The film is dense with allusive dialogue that touches on authenticity, authorship, autobiography, homage, and theft without ever leaving the register of natural conversation — albeit chat between self-anointed culturati. But the spartan, video-bland aesthetic helps it not to feel overstuffed, while filmic tricks turn what might have been budget restrictions to its odd, unsettling advantage. The uncanniness of the sequences with Clip, for example, is partly because he never actually shares the frame with another character (the press notes tell us that Payne has still never met his co-stars); he is inserted into the film just like he’s inserted into their lives.

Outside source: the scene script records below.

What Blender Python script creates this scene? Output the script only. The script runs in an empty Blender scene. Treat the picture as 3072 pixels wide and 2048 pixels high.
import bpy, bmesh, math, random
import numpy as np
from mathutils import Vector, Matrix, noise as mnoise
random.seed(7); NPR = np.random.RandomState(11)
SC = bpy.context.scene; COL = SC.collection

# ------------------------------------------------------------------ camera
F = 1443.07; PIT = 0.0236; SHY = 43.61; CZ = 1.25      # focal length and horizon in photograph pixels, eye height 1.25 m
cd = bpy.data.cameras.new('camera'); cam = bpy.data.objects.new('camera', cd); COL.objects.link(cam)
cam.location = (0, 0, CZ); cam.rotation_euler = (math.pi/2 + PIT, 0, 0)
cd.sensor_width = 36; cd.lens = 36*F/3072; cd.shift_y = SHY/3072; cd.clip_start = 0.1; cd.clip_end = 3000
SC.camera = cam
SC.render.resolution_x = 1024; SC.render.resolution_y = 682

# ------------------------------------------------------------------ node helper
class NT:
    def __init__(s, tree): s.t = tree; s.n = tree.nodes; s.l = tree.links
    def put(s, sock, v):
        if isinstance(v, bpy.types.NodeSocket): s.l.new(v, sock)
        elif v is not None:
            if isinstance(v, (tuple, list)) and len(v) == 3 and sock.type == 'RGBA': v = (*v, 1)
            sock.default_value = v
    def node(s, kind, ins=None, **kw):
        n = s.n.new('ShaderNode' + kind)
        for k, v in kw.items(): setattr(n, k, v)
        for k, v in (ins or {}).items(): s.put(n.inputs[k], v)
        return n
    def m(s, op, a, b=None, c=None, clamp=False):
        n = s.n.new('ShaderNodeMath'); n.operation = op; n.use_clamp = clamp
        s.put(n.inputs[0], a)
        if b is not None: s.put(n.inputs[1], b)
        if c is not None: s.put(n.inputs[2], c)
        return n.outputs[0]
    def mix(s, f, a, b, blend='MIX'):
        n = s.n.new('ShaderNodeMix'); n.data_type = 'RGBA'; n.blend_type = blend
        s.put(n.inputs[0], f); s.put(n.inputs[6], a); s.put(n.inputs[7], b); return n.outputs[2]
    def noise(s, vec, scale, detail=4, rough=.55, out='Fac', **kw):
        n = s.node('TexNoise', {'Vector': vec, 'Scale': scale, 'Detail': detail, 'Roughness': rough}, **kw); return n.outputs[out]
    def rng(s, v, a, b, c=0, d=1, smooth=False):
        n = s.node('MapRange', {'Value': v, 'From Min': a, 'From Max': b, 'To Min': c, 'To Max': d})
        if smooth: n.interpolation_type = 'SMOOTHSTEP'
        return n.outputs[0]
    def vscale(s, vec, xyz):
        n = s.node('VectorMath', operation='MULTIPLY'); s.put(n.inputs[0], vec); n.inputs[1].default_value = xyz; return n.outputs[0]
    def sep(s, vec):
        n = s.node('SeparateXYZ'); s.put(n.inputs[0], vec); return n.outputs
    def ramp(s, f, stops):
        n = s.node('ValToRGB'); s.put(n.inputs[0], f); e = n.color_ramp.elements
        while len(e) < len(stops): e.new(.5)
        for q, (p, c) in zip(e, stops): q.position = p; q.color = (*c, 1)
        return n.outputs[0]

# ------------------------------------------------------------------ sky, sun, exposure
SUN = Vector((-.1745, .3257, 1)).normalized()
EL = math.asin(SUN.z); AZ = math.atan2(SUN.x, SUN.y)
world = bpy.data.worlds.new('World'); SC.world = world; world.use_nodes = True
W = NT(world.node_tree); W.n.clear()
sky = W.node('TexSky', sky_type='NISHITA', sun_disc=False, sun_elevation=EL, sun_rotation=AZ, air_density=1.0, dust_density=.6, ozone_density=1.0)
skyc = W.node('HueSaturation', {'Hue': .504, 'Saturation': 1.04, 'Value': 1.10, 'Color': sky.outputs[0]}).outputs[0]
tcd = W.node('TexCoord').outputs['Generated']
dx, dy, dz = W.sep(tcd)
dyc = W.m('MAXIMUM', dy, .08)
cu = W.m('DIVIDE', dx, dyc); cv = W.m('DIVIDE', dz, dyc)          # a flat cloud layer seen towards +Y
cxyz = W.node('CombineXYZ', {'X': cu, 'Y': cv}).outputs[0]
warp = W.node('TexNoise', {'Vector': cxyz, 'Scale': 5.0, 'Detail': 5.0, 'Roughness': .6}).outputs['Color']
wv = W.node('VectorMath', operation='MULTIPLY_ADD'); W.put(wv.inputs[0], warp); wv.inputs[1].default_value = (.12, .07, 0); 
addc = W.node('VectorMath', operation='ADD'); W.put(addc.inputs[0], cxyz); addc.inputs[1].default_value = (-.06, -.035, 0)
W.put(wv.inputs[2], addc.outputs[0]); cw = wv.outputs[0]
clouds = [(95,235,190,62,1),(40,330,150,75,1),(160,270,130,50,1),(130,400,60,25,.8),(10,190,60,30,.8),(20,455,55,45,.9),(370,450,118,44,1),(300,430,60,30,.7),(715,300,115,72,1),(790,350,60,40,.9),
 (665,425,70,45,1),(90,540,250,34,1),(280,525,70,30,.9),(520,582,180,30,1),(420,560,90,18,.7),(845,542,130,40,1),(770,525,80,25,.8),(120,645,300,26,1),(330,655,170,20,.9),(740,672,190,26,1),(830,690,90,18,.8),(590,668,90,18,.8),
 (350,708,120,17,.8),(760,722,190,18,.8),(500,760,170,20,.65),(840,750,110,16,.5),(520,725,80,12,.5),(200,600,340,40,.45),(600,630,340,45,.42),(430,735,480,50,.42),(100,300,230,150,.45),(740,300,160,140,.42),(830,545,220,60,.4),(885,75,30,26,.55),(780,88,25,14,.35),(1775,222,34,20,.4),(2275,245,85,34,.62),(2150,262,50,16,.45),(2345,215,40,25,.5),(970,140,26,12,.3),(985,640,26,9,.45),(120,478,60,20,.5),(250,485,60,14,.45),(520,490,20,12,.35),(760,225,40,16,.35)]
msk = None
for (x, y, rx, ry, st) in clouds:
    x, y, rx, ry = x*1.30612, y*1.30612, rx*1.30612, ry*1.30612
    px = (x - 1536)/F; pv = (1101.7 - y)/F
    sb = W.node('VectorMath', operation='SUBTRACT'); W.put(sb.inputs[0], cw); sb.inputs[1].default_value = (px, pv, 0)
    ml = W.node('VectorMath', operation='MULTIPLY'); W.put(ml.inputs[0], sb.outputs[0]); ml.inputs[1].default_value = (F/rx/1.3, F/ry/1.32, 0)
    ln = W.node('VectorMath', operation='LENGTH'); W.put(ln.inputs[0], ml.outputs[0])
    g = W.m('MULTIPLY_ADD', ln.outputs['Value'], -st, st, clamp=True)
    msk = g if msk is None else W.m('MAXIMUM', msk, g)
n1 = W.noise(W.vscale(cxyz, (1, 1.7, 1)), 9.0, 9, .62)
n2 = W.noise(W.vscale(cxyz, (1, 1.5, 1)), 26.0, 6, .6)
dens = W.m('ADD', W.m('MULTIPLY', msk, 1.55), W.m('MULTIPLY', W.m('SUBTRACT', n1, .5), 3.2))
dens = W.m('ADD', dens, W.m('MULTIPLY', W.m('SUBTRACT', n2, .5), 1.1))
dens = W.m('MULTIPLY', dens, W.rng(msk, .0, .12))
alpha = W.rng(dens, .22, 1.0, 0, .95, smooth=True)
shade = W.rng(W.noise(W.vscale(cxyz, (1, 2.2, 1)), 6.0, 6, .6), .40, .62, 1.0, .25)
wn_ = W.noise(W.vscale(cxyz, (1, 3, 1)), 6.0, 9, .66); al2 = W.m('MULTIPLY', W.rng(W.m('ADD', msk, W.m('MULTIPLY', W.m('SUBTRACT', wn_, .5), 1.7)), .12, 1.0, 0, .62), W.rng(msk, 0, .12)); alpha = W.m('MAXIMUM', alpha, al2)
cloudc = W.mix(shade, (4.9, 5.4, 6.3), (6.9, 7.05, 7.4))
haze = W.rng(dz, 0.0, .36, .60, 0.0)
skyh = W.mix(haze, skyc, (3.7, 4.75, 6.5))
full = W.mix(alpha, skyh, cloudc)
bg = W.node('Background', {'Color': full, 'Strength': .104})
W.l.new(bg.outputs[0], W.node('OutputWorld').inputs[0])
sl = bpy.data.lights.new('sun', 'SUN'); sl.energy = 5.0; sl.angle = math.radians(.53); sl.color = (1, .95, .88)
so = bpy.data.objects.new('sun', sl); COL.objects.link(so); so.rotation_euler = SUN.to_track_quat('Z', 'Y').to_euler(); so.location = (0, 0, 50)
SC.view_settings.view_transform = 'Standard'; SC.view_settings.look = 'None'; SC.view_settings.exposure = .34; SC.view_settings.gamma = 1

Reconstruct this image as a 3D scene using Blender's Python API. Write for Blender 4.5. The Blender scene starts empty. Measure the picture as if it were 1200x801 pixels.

Almost every ostensible shortcoming ends up proving one of the film’s points. Monaghan’s slightly stilted performance makes sense when his mansplaining, opinionated Tyler is also hinted to be some manner of fraud. The midi-ringtone-style stock music that jarringly soundtracks a few scenes draws attention to the film’s form as a cheaply synthetic throwback to a newly nostalgized media era (child of the ’80s Tyler loves the TV video aesthetic because it’s so much more real than, say, shooting on a 6K RED camera, you know?). And a fractious exchange in a car with the radio tuned to NPR is a cacophony, until you realize that while Tyler and Anna argue about film and literature, the radio segment — featuring 2019 Berlinale Jury member (and former Variety critic) Justin Chang in a wild coincidence — is about Lynne Ramsay’s “You Were Never Really Here.” So, the filmmaker and the writer are debating various media over a radio interview with a print critic discussing a movie that’s based on a book.

The low-grade presentation makes it an unlikely candidate for theatrical release. But that crudeness ultimately proves more liberating than limiting as it makes “The Plagiarists” a very small-screen-friendly, enjoyable way to spend 76 economical minutes exploring heady ideas that may be referential and self-aware, but that clearly aren’t stolen from anyone.